Здесь еще нужно добавить, что экспорт аграрной продукции в межвоенное время был весьма нестабильным, подверженным значительным колебаниям в ценах, особенно во время Великой депрессии, когда цены на сельхозпродукцию на мировом рынке резко упали. Уже этого было бы достаточно, чтобы разорить крымскую экономику. К тому же основные зернопроизводящие районы Крыма находились в степной зоне, где годовая сумма осадков составляла 400–500 мм в год, близко к тому минимальному пределу, при котором можно выращивать пшеницу. Урожайность крымской пшеницы до революции была около 5–6 центнеров с гектара, что было вполовину меньше средней урожайности, скажем, в Румынии, да и урожаи сильно колебались в зависимости от погоды и увлажнения полей. В реальной истории этот вопрос был решен только после Великой Отечественной войны, со строительством Северо-Крымского канала.
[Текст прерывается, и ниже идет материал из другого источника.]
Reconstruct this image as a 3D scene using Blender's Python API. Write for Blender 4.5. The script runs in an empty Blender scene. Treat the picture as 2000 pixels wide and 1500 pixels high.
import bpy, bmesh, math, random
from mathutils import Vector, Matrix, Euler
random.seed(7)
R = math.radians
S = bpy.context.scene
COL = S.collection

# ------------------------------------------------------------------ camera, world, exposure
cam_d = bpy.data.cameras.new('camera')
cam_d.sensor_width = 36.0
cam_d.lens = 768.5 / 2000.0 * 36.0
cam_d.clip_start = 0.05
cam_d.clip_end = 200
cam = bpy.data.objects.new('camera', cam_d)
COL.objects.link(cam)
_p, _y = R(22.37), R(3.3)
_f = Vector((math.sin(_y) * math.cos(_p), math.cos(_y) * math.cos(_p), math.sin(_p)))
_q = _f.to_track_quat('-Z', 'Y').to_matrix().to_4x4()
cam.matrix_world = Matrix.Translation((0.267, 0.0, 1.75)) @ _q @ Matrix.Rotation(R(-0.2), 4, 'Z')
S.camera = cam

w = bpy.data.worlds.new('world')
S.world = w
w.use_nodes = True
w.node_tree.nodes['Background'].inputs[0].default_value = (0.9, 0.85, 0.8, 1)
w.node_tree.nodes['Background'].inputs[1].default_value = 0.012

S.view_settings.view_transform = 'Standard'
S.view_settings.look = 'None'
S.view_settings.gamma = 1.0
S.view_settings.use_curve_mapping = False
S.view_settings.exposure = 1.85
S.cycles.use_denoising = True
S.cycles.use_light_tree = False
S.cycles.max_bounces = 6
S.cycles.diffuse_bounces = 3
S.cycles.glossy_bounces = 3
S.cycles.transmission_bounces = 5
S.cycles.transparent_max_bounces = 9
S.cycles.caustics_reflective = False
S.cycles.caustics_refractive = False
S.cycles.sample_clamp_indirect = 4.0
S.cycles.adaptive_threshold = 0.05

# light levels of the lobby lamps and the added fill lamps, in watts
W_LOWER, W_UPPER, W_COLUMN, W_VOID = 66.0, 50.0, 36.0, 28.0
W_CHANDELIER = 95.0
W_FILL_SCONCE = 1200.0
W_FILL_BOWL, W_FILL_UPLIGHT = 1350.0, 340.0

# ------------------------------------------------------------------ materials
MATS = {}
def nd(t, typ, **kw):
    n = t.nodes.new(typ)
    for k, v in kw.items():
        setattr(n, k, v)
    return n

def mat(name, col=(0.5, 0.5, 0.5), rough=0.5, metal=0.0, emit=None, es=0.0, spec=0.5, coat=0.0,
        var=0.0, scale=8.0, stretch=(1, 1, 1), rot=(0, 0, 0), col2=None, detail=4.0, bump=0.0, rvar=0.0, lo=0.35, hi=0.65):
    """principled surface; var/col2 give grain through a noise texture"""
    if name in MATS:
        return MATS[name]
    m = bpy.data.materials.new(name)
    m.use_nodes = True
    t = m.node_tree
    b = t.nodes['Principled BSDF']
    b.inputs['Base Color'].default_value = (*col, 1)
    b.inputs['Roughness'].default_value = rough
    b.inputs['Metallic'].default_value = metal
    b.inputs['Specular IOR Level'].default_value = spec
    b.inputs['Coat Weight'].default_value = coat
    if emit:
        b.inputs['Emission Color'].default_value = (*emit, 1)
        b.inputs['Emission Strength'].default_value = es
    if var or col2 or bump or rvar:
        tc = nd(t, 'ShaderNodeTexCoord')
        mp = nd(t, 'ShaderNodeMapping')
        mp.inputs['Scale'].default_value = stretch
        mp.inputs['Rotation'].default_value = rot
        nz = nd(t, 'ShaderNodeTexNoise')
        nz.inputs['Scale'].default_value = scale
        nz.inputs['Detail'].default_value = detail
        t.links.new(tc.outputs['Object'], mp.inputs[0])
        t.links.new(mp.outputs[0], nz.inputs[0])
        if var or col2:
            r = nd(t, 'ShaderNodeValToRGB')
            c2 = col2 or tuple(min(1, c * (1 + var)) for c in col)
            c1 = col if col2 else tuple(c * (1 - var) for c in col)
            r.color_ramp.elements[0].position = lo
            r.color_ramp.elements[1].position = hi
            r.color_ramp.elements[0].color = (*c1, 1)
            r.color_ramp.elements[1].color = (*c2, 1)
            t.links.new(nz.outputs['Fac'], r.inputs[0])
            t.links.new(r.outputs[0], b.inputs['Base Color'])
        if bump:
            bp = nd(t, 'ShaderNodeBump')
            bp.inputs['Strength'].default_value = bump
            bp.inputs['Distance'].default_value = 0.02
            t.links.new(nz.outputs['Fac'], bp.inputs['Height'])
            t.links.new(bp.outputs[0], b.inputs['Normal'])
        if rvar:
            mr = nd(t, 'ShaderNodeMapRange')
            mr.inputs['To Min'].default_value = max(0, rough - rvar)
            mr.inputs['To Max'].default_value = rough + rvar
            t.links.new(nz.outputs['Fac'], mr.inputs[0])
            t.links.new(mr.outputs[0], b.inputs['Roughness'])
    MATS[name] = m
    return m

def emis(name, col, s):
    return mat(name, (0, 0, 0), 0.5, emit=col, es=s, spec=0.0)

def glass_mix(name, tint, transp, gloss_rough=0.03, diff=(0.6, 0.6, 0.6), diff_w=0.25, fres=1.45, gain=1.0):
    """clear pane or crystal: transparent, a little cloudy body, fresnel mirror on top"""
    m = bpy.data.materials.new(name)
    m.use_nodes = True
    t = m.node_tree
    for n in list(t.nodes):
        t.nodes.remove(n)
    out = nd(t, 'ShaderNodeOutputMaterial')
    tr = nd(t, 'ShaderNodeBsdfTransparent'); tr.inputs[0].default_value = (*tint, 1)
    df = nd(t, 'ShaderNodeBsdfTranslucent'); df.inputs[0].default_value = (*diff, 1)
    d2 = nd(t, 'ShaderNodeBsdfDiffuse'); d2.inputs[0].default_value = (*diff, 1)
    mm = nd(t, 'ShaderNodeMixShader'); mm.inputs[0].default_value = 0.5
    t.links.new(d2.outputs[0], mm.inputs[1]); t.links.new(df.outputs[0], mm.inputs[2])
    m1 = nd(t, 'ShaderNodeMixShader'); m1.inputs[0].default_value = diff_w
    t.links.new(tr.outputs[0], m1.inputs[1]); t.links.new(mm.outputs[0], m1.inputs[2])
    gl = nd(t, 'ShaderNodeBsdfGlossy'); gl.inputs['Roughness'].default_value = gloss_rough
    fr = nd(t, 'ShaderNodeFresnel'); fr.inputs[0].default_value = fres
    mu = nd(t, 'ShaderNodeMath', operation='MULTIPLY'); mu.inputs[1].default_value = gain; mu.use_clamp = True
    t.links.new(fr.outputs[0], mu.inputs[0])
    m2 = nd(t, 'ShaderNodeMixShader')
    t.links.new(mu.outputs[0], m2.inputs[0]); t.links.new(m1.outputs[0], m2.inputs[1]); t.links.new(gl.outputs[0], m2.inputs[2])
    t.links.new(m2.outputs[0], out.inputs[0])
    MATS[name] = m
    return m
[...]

В альтернативной истории «Острова Крым» вопрос с обеспечением надежной и стабильной урожайности решен быть не мог. К тому же, в Крыму не было производства минеральных удобрений, их пришлось бы ввозить, так же, как и трактора, горючее к ним, и сельхозмашины.

Как ни крути, а «Остров Крым» был очень маленькой экономической величиной. С годового экспорта примерно 20–30 тыс. тонн зерна, 100–200 тонн табака, 20–30 тыс. тонн рыбы, консервов, соли, вина – не особо разбогатеешь даже в условиях очень благоприятной конъюнктуры, даже имея возможности для морского вывоза. «Остров Крым» во всех сторон окружали конкуренты, которые экспортировали те же самые товары, и за рынки пришлось бы драться. Ничего другого в Крыму тогда произвести было нельзя: для этого не было ни сырья, ни топлива, ни квалифицированных рабочих.

Едем дальше и видим, что Крым очень нуждается в топливе: в дровах, угле и нефти. Уголь и нефть в Крыму, в принципе, есть, и они даже добывались в 1918–1919 годах, но запасы ничтожные и низкого качества. Так что минеральное топливо – это статья импорта. Англичане продали бы Крыму уголь, тем более что в реальной истории Новороссийск при белых снабжался именно английским углем. Потребление этих видов топлива и в 1920 году было немалым, и составляло в феврале-сентябре 1920 года 62 тыс. тонн угля и 71 тыс. тонн нефтетоплива. То же самое можно сказать о чугуне и стали, о машинах и оборудовании, о тканях (в Крыму не появилось достаточно развитого текстильного производства за отсутствием текстильного сырья). Огромный импорт дорогих товаров есть просто проклятие маленьких аграрных стран, и на «Острове Крым» эта проблема была бы особенно трудной. В сущности, эти простые прикидки показывают, что «Остров Крым» имел бы хронически отрицательный платежный баланс, то есть закупал бы на внешнем рынке больше, чем продавал. Уже этого достаточно для затяжного экономического кризиса.